For those going through a divorce; you didn’t ‘fail’ as a couple, you were set up to fail by society’s unrealistic expectations.
In a time, long before we began fetishising weddings and relationships on social media, marriage had nothing to do with having a ‘sex life’ in contemporary terms.
Married couples had sex, but mainly to create offspring to carry on the family name and property ownership line, not because they found each other desirably hot.
Somewhere during the last few decades however, we have taken marriage and turned it from a very practical arrangement, into a highly romantic one. In her book The Meaning of Wife writer Anne Kingston describes how an orator named Demosthene from the fourth century B.C, categorised the married wife’s one and only role.

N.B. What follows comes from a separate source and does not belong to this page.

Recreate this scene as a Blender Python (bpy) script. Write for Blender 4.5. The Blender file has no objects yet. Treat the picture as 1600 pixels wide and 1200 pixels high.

“As he (Demosthene) put it, ‘We have mistresses for our enjoyment, concubines to serve our person and wives for the bearing of legitimate offspring.’ By the end of the twentieth century, the wife was expected to be omnisexual – to stimulate, to serve and to bear children.”
Modern marriage, as portrayed by newlywed celebrities or on aspirational Instagram profiles, might seem like a blissful happy state, where great sex and companionship combine forever in a perfect package. But trying to create this ‘happily ever after’ mirage with one person, now that we are living longer than ever, is incredibly difficult, if not impossible. For women in particular, being a ‘wife’ as Kingston writes, is a heavily loaded term that can impact on how we see ourselves as individual, sexual beings.
Statistics from the American Psychological Association show that around 50 percent of marriages end in divorce, with one of the most common reasons for separation cited as infidelity. Yet so many of us still insist on committing our minds and bodies to one person in marriage: why?